**Data section**
# # # # #
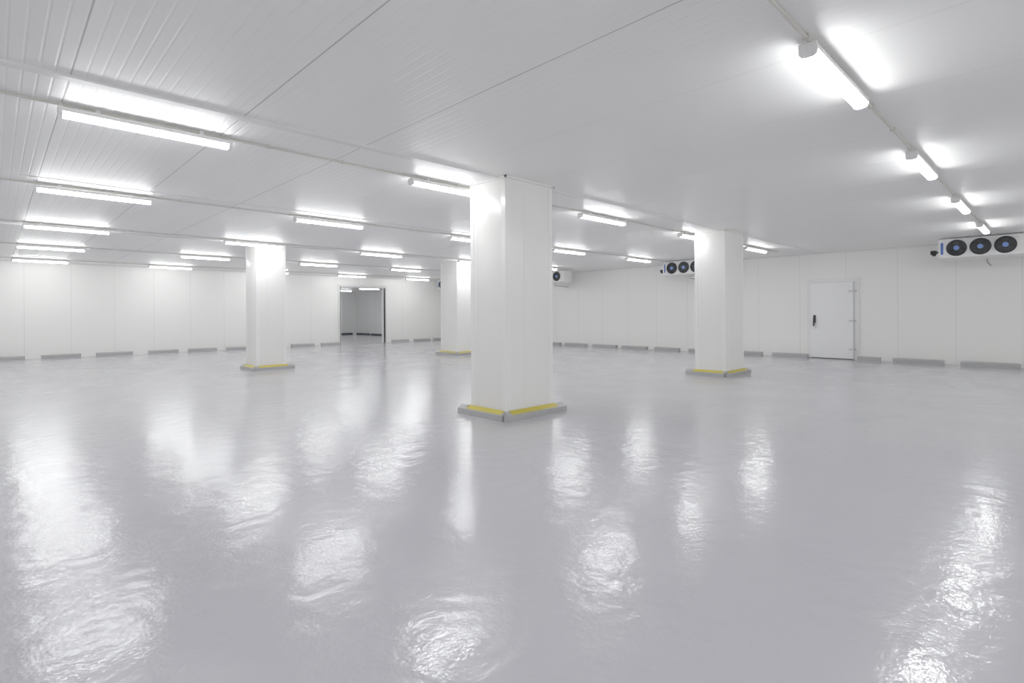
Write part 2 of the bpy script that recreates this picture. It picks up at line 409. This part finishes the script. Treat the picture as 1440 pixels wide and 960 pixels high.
# ------------------------------------------------------------------ evaporator coolers
def make_cooler(b_left, length=1.86, nf=3):
    """front face looks along -x; origin at top end with greatest y"""
    e = obj('evaporator_cooler', None); e.location = Vector((19.35, b_left, H)) * S
    t, bt, dp = -0.03, -0.56, 0.62
    hb = MB()
    fans = [(-0.40 - .505 * i) for i in range(nf)]
    zc = (t + bt) / 2 + .0
    R = .207
    hb.box(0.02, dp, -length, 0, bt, t, bevel=.012)
    obj('casing', hb.mesh('cooler_casing', M_WHITE, True), e)
    fp = MB(); bm = fp.bm
    n = 32
    xs = 0.0
    edges = [0.0] + [(fans[i] + fans[i + 1]) / 2 for i in range(nf - 1)] + [-length]
    for i, cy in enumerate(fans):
        ya, yb = edges[i], edges[i + 1]
        inner, outer = [], []
        for k in range(n):
            th = 2 * math.pi * (k + .5) / n
            c, s_ = math.cos(th), math.sin(th)
            inner.append(bm.verts.new((xs, cy + R * c, zc + R * s_)))
            ty = ((ya - cy) / c) if c > 0 else ((yb - cy) / c)
            tz = ((t - zc) / s_) if s_ > 0 else ((bt - zc) / s_)
            q = min(ty, tz)
            outer.append(bm.verts.new((xs, cy + q * c, zc + q * s_)))
        for k in range(n):
            bm.faces.new((inner[k], inner[(k + 1) % n], outer[(k + 1) % n], outer[k]))
    obj('front_plate', fp.mesh('cooler_front', M_WHITE), e)
    rec = MB()
    for cy in fans: rec.cyl((0.005, cy, zc), (0.019, cy, zc), R + .01, 32)
    obj('fan_recess', rec.mesh('fan_recess', M_BLACK), e)
    fb = MB(); bm = fb.bm
    for k in range(5):
        th = 2 * math.pi * k / 5
        pts = []
        for (r, da, dx) in ((.05, -.35, -.012), (.19, -.15, -.03), (.19, .62, .0), (.05, .45, .0)):
            pts.append((dx, r * math.cos(th + da), r * math.sin(th + da)))
        vs = [bm.verts.new(p) for p in pts]
        vs2 = [bm.verts.new((p[0] - .006, p[1], p[2])) for p in pts]
        bm.faces.new(vs); bm.faces.new(list(reversed(vs2)))
        for i in range(4): bm.faces.new((vs[i], vs[(i + 1) % 4], vs2[(i + 1) % 4], vs2[i]))
    me_bl = fb.mesh('fan_blades', M_BLADE)
    me_hub = MB().cyl((-.045, 0, 0), (0.0, 0, 0), .062, 20, ).mesh('fan_hub', M_PALEBLUE)
    gb = MB()
    for rr in (.075, .105, .135, .165, .19): gb.torus_x((-.065, 0, 0), rr, .0026, 32, 5)
    for k in range(6):
        th = math.pi * k / 3 + .3
        gb.cyl((-.065, .07 * math.cos(th), .07 * math.sin(th)), (-.03, R * 1.05 * math.cos(th), R * 1.05 * math.sin(th)), .004, 6)
    me_gd = gb.mesh('fan_guard', M_BLACK)
    me_or = MB().torus_x((-.02, 0, 0), R + .004, .018, 40, 8).mesh('fan_ring', M_BLACK, True)
    for cy in fans:
        f = obj('fan', me_bl, e, (0.0, cy, zc))
        h = obj('hub', me_hub, f); h['label'] = 'pale blue round fan hub'
        obj('fan_guard', me_gd, e, (0, cy, zc))
        obj('fan_ring', me_or, e, (0, cy, zc))
    lab = obj('blue_sticker', MB().box(-.003, -.0005, -.11, -.05, bt + .1, t - .1).mesh('sticker', M_BLUE), e)
    lab['label'] = 'narrow blue sticker strip'
    obj('drip_tray', MB().prism([(0.03, bt - .001), (dp - .02, bt - .001), (dp * .55, bt - .06), (dp * .45, bt - .06)], 'y', -length + .03, -.03).mesh('drip_tray', M_WHITE), e)
    obj('drain_pipe', MB().cyl((.3, -length * .55, bt - .05), (.3, -length * .55, bt - .16), .02, 10).cyl((.3, -length * .55, bt - .15), (1.3, -length * .55, bt - .19), .02, 10).mesh('drain_pipe', M_STEEL, True), e)
    vb = MB().cyl((.18, .06, zc - .08), (.18, .20, zc - .08), .065, 16).cyl((.18, 0, zc - .08), (.18, .07, zc - .08), .03, 12).box(.15, .21, .08, .16, zc - .18, zc - .08)
    obj('expansion_valve', vb.mesh('expansion_valve', M_BLACK, True), e)
    for y in (-.25, -length + .25):
        obj('hanger', MB().box(.15, .2, y - .025, y + .025, t - .01, 0).box(.45, .5, y - .025, y + .025, t - .01, 0).mesh('hanger', M_STEEL), e)
    thing(e, 'white evaporator cooler with three black fans hung at ceiling', 'air cooler', 'evaporator coolers')
    return e
base_c = make_cooler(2.48)
for bl in (11.22, 18.28, 26.45):
    copy_tree(base_c, (19.35, bl, H))

# ------------------------------------------------------------------ world & camera
w = bpy.data.worlds.new('World'); scene.world = w; w.use_nodes = True
w.node_tree.nodes['Background'].inputs[0].default_value = (0.6, 0.62, 0.65, 1)
w.node_tree.nodes['Background'].inputs[1].default_value = 0.3

cam = bpy.data.cameras.new('Camera'); co = bpy.data.objects.new('Camera', cam); COL.objects.link(co)
cam.sensor_width = 36; cam.sensor_fit = 'HORIZONTAL'; cam.lens = 36 * 752 / 1440
cam.shift_y = -39 / 1440
cam.clip_start = 0.05; cam.clip_end = 200
fwd = Vector((0.696, 0.718, 0)).normalized(); right = Vector((fwd.y, -fwd.x, 0)); up = Vector((0, 0, 1))
th = 0.0053
r2 = right * math.cos(th) - up * math.sin(th); u2 = up * math.cos(th) + right * math.sin(th)
M = Matrix((r2, u2, -fwd)).transposed().to_4x4(); M.translation = Vector((0, 0, 1.6)) * S
co.matrix_world = M
scene.camera = co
# # # # #
**Aim of the exercise**
Reproduce the material word for word. Any pictures should be left out of the copy.

**Response to this task**
Write part 2 of the bpy script that recreates this picture. It picks up at line 409. This part finishes the script. Treat the picture as 1440 pixels wide and 960 pixels high.
# ------------------------------------------------------------------ evaporator coolers
def make_cooler(b_left, length=1.86, nf=3):
    """front face looks along -x; origin at top end with greatest y"""
    e = obj('evaporator_cooler', None); e.location = Vector((19.35, b_left, H)) * S
    t, bt, dp = -0.03, -0.56, 0.62
    hb = MB()
    fans = [(-0.40 - .505 * i) for i in range(nf)]
    zc = (t + bt) / 2 + .0
    R = .207
    hb.box(0.02, dp, -length, 0, bt, t, bevel=.012)
    obj('casing', hb.mesh('cooler_casing', M_WHITE, True), e)
    fp = MB(); bm = fp.bm
    n = 32
    xs = 0.0
    edges = [0.0] + [(fans[i] + fans[i + 1]) / 2 for i in range(nf - 1)] + [-length]
    for i, cy in enumerate(fans):
        ya, yb = edges[i], edges[i + 1]
        inner, outer = [], []
        for k in range(n):
            th = 2 * math.pi * (k + .5) / n
            c, s_ = math.cos(th), math.sin(th)
            inner.append(bm.verts.new((xs, cy + R * c, zc + R * s_)))
            ty = ((ya - cy) / c) if c > 0 else ((yb - cy) / c)
            tz = ((t - zc) / s_) if s_ > 0 else ((bt - zc) / s_)
            q = min(ty, tz)
            outer.append(bm.verts.new((xs, cy + q * c, zc + q * s_)))
        for k in range(n):
            bm.faces.new((inner[k], inner[(k + 1) % n], outer[(k + 1) % n], outer[k]))
    obj('front_plate', fp.mesh('cooler_front', M_WHITE), e)
    rec = MB()
    for cy in fans: rec.cyl((0.005, cy, zc), (0.019, cy, zc), R + .01, 32)
    obj('fan_recess', rec.mesh('fan_recess', M_BLACK), e)
    fb = MB(); bm = fb.bm
    for k in range(5):
        th = 2 * math.pi * k / 5
        pts = []
        for (r, da, dx) in ((.05, -.35, -.012), (.19, -.15, -.03), (.19, .62, .0), (.05, .45, .0)):
            pts.append((dx, r * math.cos(th + da), r * math.sin(th + da)))
        vs = [bm.verts.new(p) for p in pts]
        vs2 = [bm.verts.new((p[0] - .006, p[1], p[2])) for p in pts]
        bm.faces.new(vs); bm.faces.new(list(reversed(vs2)))
        for i in range(4): bm.faces.new((vs[i], vs[(i + 1) % 4], vs2[(i + 1) % 4], vs2[i]))
    me_bl = fb.mesh('fan_blades', M_BLADE)
    me_hub = MB().cyl((-.045, 0, 0), (0.0, 0, 0), .062, 20, ).mesh('fan_hub', M_PALEBLUE)
    gb = MB()
    for rr in (.075, .105, .135, .165, .19): gb.torus_x((-.065, 0, 0), rr, .0026, 32, 5)
    for k in range(6):
        th = math.pi * k / 3 + .3
        gb.cyl((-.065, .07 * math.cos(th), .07 * math.sin(th)), (-.03, R * 1.05 * math.cos(th), R * 1.05 * math.sin(th)), .004, 6)
    me_gd = gb.mesh('fan_guard', M_BLACK)
    me_or = MB().torus_x((-.02, 0, 0), R + .004, .018, 40, 8).mesh('fan_ring', M_BLACK, True)
    for cy in fans:
        f = obj('fan', me_bl, e, (0.0, cy, zc))
        h = obj('hub', me_hub, f); h['label'] = 'pale blue round fan hub'
        obj('fan_guard', me_gd, e, (0, cy, zc))
        obj('fan_ring', me_or, e, (0, cy, zc))
    lab = obj('blue_sticker', MB().box(-.003, -.0005, -.11, -.05, bt + .1, t - .1).mesh('sticker', M_BLUE), e)
    lab['label'] = 'narrow blue sticker strip'
    obj('drip_tray', MB().prism([(0.03, bt - .001), (dp - .02, bt - .001), (dp * .55, bt - .06), (dp * .45, bt - .06)], 'y', -length + .03, -.03).mesh('drip_tray', M_WHITE), e)
    obj('drain_pipe', MB().cyl((.3, -length * .55, bt - .05), (.3, -length * .55, bt - .16), .02, 10).cyl((.3, -length * .55, bt - .15), (1.3, -length * .55, bt - .19), .02, 10).mesh('drain_pipe', M_STEEL, True), e)
    vb = MB().cyl((.18, .06, zc - .08), (.18, .20, zc - .08), .065, 16).cyl((.18, 0, zc - .08), (.18, .07, zc - .08), .03, 12).box(.15, .21, .08, .16, zc - .18, zc - .08)
    obj('expansion_valve', vb.mesh('expansion_valve', M_BLACK, True), e)
    for y in (-.25, -length + .25):
        obj('hanger', MB().box(.15, .2, y - .025, y + .025, t - .01, 0).box(.45, .5, y - .025, y + .025, t - .01, 0).mesh('hanger', M_STEEL), e)
    thing(e, 'white evaporator cooler with three black fans hung at ceiling', 'air cooler', 'evaporator coolers')
    return e
base_c = make_cooler(2.48)
for bl in (11.22, 18.28, 26.45):
    copy_tree(base_c, (19.35, bl, H))

# ------------------------------------------------------------------ world & camera
w = bpy.data.worlds.new('World'); scene.world = w; w.use_nodes = True
w.node_tree.nodes['Background'].inputs[0].default_value = (0.6, 0.62, 0.65, 1)
w.node_tree.nodes['Background'].inputs[1].default_value = 0.3

cam = bpy.data.cameras.new('Camera'); co = bpy.data.objects.new('Camera', cam); COL.objects.link(co)
cam.sensor_width = 36; cam.sensor_fit = 'HORIZONTAL'; cam.lens = 36 * 752 / 1440
cam.shift_y = -39 / 1440
cam.clip_start = 0.05; cam.clip_end = 200
fwd = Vector((0.696, 0.718, 0)).normalized(); right = Vector((fwd.y, -fwd.x, 0)); up = Vector((0, 0, 1))
th = 0.0053
r2 = right * math.cos(th) - up * math.sin(th); u2 = up * math.cos(th) + right * math.sin(th)
M = Matrix((r2, u2, -fwd)).transposed().to_4x4(); M.translation = Vector((0, 0, 1.6)) * S
co.matrix_world = M
scene.camera = co